Con un poco de imaginación vamos a viajar de la mano de la liturgia de este domingo a un bello jardín donde florecen las obras de Dios.
Ante todo, para tener un jardín, necesitamos un terreno que en el caso es cada corazón. Se necesita también el agua.
Esta agua, según Isaías, es la Palabra de Dios que baja del cielo lo mismo que la lluvia y la nieve que empapan la tierra, la hacen fecunda, hacen germinar todas las semillas y vuelven otra vez, evaporadas, al cielo para repetir su misión de criaturas.
Así como el trigo, que germina en espiga, deja en la mesa del campesino el rico pan, también la Palabra de Dios, que desciende a cada corazón, realiza su misión evangelizadora y transformante en nosotros.
Precisamente el salmo responsorial nos cuenta cómo el Señor cuida la tierra, la riega y la enriquece sin medida. Y así, las acequias de Dios, van llenas de agua que deja mullida la tierra, la fecundan y nos permiten ver sabrosos frutos y verdes pastizales, que sirven de alimento a todas las criaturas.
Pero de todas formas hay un largo periodo de maduración que supone desyerbar… esperar el buen tiempo y la lluvia fecunda. En ese tiempo el campesino sufre a veces verdaderos “dolores de parto” gimiendo sobre todo frente a las tormentas o inundaciones, como hemos visto en los últimos tiempos en tantos países.
Es San Pablo en la carta a los romanos el que nos habla de un triple gemido que viven los que llevan en su seno la semilla que debe florecer y fructificar.
Por un lado gime la tierra sometida a la frustración a causa del pecado del hombre.
Además, “gimen los hombres en su interior aguardando la hora de ser hijos de Dios y la redención de nuestro cuerpo”.
Finalmente enseña San Pablo cómo es el mismo Espíritu quien gime dentro de nosotros, viniendo en ayuda de nuestra debilidad e intercediendo por nosotros con gemidos inefables para que madure la semilla de Dios en nosotros.
Por su parte el Evangelio nos mete de lleno en el gran jardín de Jesucristo aunque aquí el enfoque es distinto ya que la semilla significa la Palabra de Dios; la diversidad del terreno sigue siendo cada corazón.
En efecto, hay corazones que son como el camino en el que al caer la Palabra de Dios vienen los pájaros y se la comen. No producen nada.
El corazón de otros es como el terreno pedregoso y casi sin tierra donde la semilla brota pronto, pero se abrasa apenas sale el sol.
También en el jardín de Jesús hay corazones como la tierra en la que se entrelazan las zarzas, ahogando todo lo que brota entre ellas.
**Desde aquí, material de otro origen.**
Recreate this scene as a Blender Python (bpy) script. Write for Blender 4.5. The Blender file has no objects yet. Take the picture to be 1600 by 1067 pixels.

Finalmente, hay terrenos abonados que acogen la Palabra de Dios con las mejores disposiciones y producen toda clase de flores y frutos, unos más que otros, pero todos glorifican al Creador y hacen felices a cuantos se acercan a visitar su jardín.
Aunque, a primera vista, esta parábola de Jesús es tan clara, no lo fue así para los apóstoles. Sin embargo tuvieron la suerte de que el mismo Jesús se la explicara ampliamente e incluso pudiera felicitarlos porque en ellos se cumplen las profecías:
“Dichosos vuestros ojos porque ven y vuestros oídos porque oyen”.
En efecto, con Jesús “el desierto floreció”. Y todos oyeron “las maravillas de Dios”.
La lección de hoy vale para nosotros que hemos llegado al mundo en la plenitud de la revelación y podemos conocer perfectamente la palabra que el mismo Jesús nos ha explicado.
Ahora se impone una aplicación que cada uno tiene que hacer y que podríamos concretar en estas preguntas:
- ¿Qué haces con la gracia de Dios que continuamente desciende sobre ti para que puedas florecer e incluso dar fruto para gloria del Padre?
- ¿Tú eres de los que reciben la Palabra con corazón duro de camino o de zarzas que la aprisionan o piedras que la aplastan… o más bien eres el terreno fecundo que produce hasta el ciento por uno?
Recordemos aquellos versos que compuse hace bastantes años y que cantábamos con gozo en las jornadas juveniles:
“Donde Dios te coloque florece y algún día tu fruto será, por María tu Madre del cielo, Cristo vida, camino y verdad”.